_Stated goal_: Write out the data again exactly, skipping every picture.

_Supplied information_:
··········

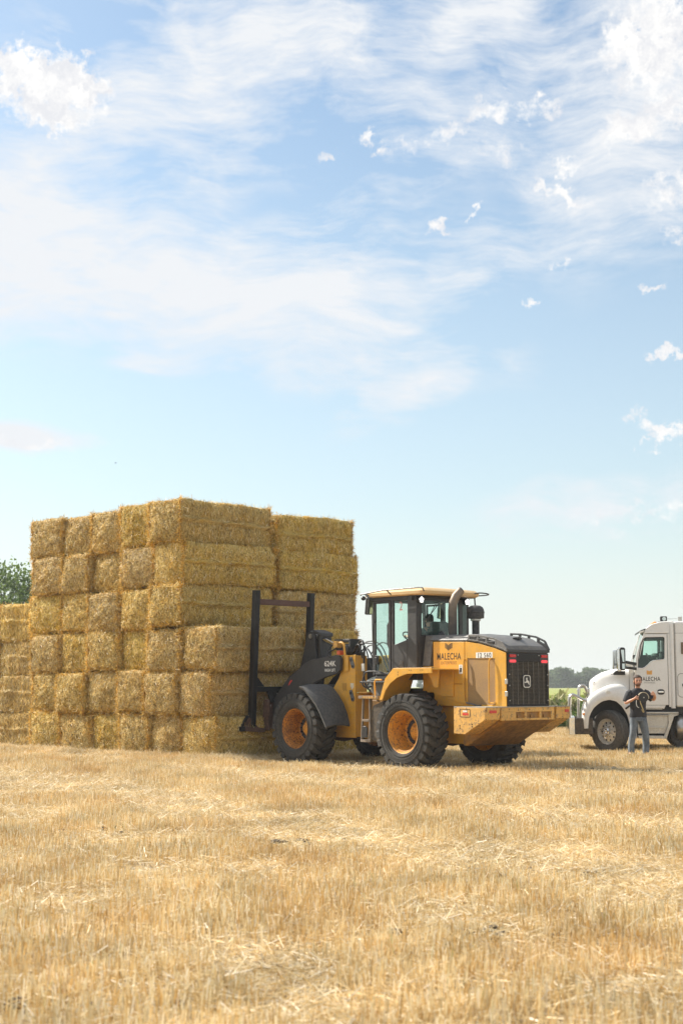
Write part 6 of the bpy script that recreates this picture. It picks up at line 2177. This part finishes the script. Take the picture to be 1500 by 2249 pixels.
# ================================================================== PEOPLE
SKIN, k = new_mat('sunburnt_skin')
nn = k.noise(k.n('ShaderNodeTexCoord').outputs['Object'], 9, 3)
pbr(k, k.mix(nn, (0.56, 0.28, 0.18), (0.70, 0.39, 0.26)), 0.5, 0, **{'Subsurface Weight': 0.1, 'Subsurface Scale': 0.01})
HAIR = paint('brown_hair', (0.055, 0.034, 0.022), 0.7, 0.3, dust_amt=0.05, scale=12)
BEARD = paint('beard', (0.17, 0.085, 0.05), 0.8, 0.3, dust_amt=0.05, scale=12)
TEE = paint('dark_tshirt', (0.026, 0.028, 0.034), 0.85, 0.25, dust=(0.08, 0.07, 0.06), dust_amt=0.25)
m, k = new_mat('faded_denim')
co = k.n('ShaderNodeTexCoord').outputs['Object']
n1, n2 = k.noise(co, 5, 4, 0.6), k.noise(k.n('ShaderNodeMapping', {'Vector': co, 'Scale': (60, 60, 18)}).outputs[0], 1, 3)
c_ = k.mix(k.rng(n1, 0.35, 0.65), (0.07, 0.095, 0.13), (0.19, 0.22, 0.25))
c_ = k.mix(k.rng(n2, 0.5, 0.7, 0, 0.3), c_, (0.30, 0.30, 0.27))
pbr(k, c_, 0.85, 0, k.n('ShaderNodeBump', {'Strength': 0.4, 'Distance': 0.02, 'Height': n1}).outputs[0])
DENIM = m
BOOT = paint('dusty_leather', (0.20, 0.15, 0.105), 0.8, 0.2, dust_amt=0.5)


def skin_object(name, nodes, edges, mat, parent=None, sub=2, root=0, loc=(0, 0, 0)):
    """nodes: name -> (x, y, z, r)"""
    keys = list(nodes)
    me = bpy.data.meshes.new(name)
    me.from_pydata([nodes[q][:3] for q in keys], [(keys.index(a), keys.index(b)) for a, b in edges], [])
    me.materials.append(mat)
    o = bpy.data.objects.new(name, me)
    COL.objects.link(o)
    o.location = loc
    if parent:
        o.parent = parent
    sm = o.modifiers.new('skin', 'SKIN')
    sm.branch_smoothing = 0.3
    sm.use_smooth_shade = True
    lay = me.skin_vertices[0] if me.skin_vertices else None
    if lay is None:
        bm = bmesh.new(); bm.from_mesh(me); bm.verts.layers.skin.verify(); bm.to_mesh(me); bm.free()
        lay = me.skin_vertices[0]
    for i, q in enumerate(keys):
        r_ = nodes[q][3]
        lay.data[i].radius = (r_, nodes[q][4] if len(nodes[q]) > 4 else r_)
        lay.data[i].use_root = (i == root)
    ss = o.modifiers.new('sub', 'SUBSURF')
    ss.levels = sub
    ss.render_levels = sub
    return o


def chain_edges(*chains):
    e = []
    for c in chains:
        e += list(zip(c, c[1:]))
    return e


def ell_loft(t, rings, n=20, amp=0.0, seed=0, cap=True):
    """rings: (centre, rx, ry, tilt normal z by default)"""
    rr = []
    for (cx, cy, cz, rx, ry) in rings:
        r_ = []
        for i in range(n):
            a = 2 * math.pi * i / n
            p = Vector((cx + rx * math.cos(a), cy + ry * math.sin(a), cz))
            if amp:
                q = noise.noise(Vector((p.x * 9 + seed, p.y * 9, p.z * 14)))
                q2 = noise.noise(Vector((p.x * 22 + seed, p.y * 22, p.z * 30)))
                d_ = Vector((math.cos(a), math.sin(a), 0))
                p += d_ * amp * (q + 0.5 * q2)
            r_.append(p)
        rr.append(r_)
    t.loft(rr, caps=cap)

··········

_Answer to this task_:
Write part 6 of the bpy script that recreates this picture. It picks up at line 2177. This part finishes the script. Take the picture to be 1500 by 2249 pixels.
# ================================================================== PEOPLE
SKIN, k = new_mat('sunburnt_skin')
nn = k.noise(k.n('ShaderNodeTexCoord').outputs['Object'], 9, 3)
pbr(k, k.mix(nn, (0.56, 0.28, 0.18), (0.70, 0.39, 0.26)), 0.5, 0, **{'Subsurface Weight': 0.1, 'Subsurface Scale': 0.01})
HAIR = paint('brown_hair', (0.055, 0.034, 0.022), 0.7, 0.3, dust_amt=0.05, scale=12)
BEARD = paint('beard', (0.17, 0.085, 0.05), 0.8, 0.3, dust_amt=0.05, scale=12)
TEE = paint('dark_tshirt', (0.026, 0.028, 0.034), 0.85, 0.25, dust=(0.08, 0.07, 0.06), dust_amt=0.25)
m, k = new_mat('faded_denim')
co = k.n('ShaderNodeTexCoord').outputs['Object']
n1, n2 = k.noise(co, 5, 4, 0.6), k.noise(k.n('ShaderNodeMapping', {'Vector': co, 'Scale': (60, 60, 18)}).outputs[0], 1, 3)
c_ = k.mix(k.rng(n1, 0.35, 0.65), (0.07, 0.095, 0.13), (0.19, 0.22, 0.25))
c_ = k.mix(k.rng(n2, 0.5, 0.7, 0, 0.3), c_, (0.30, 0.30, 0.27))
pbr(k, c_, 0.85, 0, k.n('ShaderNodeBump', {'Strength': 0.4, 'Distance': 0.02, 'Height': n1}).outputs[0])
DENIM = m
BOOT = paint('dusty_leather', (0.20, 0.15, 0.105), 0.8, 0.2, dust_amt=0.5)


def skin_object(name, nodes, edges, mat, parent=None, sub=2, root=0, loc=(0, 0, 0)):
    """nodes: name -> (x, y, z, r)"""
    keys = list(nodes)
    me = bpy.data.meshes.new(name)
    me.from_pydata([nodes[q][:3] for q in keys], [(keys.index(a), keys.index(b)) for a, b in edges], [])
    me.materials.append(mat)
    o = bpy.data.objects.new(name, me)
    COL.objects.link(o)
    o.location = loc
    if parent:
        o.parent = parent
    sm = o.modifiers.new('skin', 'SKIN')
    sm.branch_smoothing = 0.3
    sm.use_smooth_shade = True
    lay = me.skin_vertices[0] if me.skin_vertices else None
    if lay is None:
        bm = bmesh.new(); bm.from_mesh(me); bm.verts.layers.skin.verify(); bm.to_mesh(me); bm.free()
        lay = me.skin_vertices[0]
    for i, q in enumerate(keys):
        r_ = nodes[q][3]
        lay.data[i].radius = (r_, nodes[q][4] if len(nodes[q]) > 4 else r_)
        lay.data[i].use_root = (i == root)
    ss = o.modifiers.new('sub', 'SUBSURF')
    ss.levels = sub
    ss.render_levels = sub
    return o


def chain_edges(*chains):
    e = []
    for c in chains:
        e += list(zip(c, c[1:]))
    return e


def ell_loft(t, rings, n=20, amp=0.0, seed=0, cap=True):
    """rings: (centre, rx, ry, tilt normal z by default)"""
    rr = []
    for (cx, cy, cz, rx, ry) in rings:
        r_ = []
        for i in range(n):
            a = 2 * math.pi * i / n
            p = Vector((cx + rx * math.cos(a), cy + ry * math.sin(a), cz))
            if amp:
                q = noise.noise(Vector((p.x * 9 + seed, p.y * 9, p.z * 14)))
                q2 = noise.noise(Vector((p.x * 22 + seed, p.y * 22, p.z * 30)))
                d_ = Vector((math.cos(a), math.sin(a), 0))
                p += d_ * amp * (q + 0.5 * q2)
            r_.append(p)
        rr.append(r_)
    t.loft(rr, caps=cap)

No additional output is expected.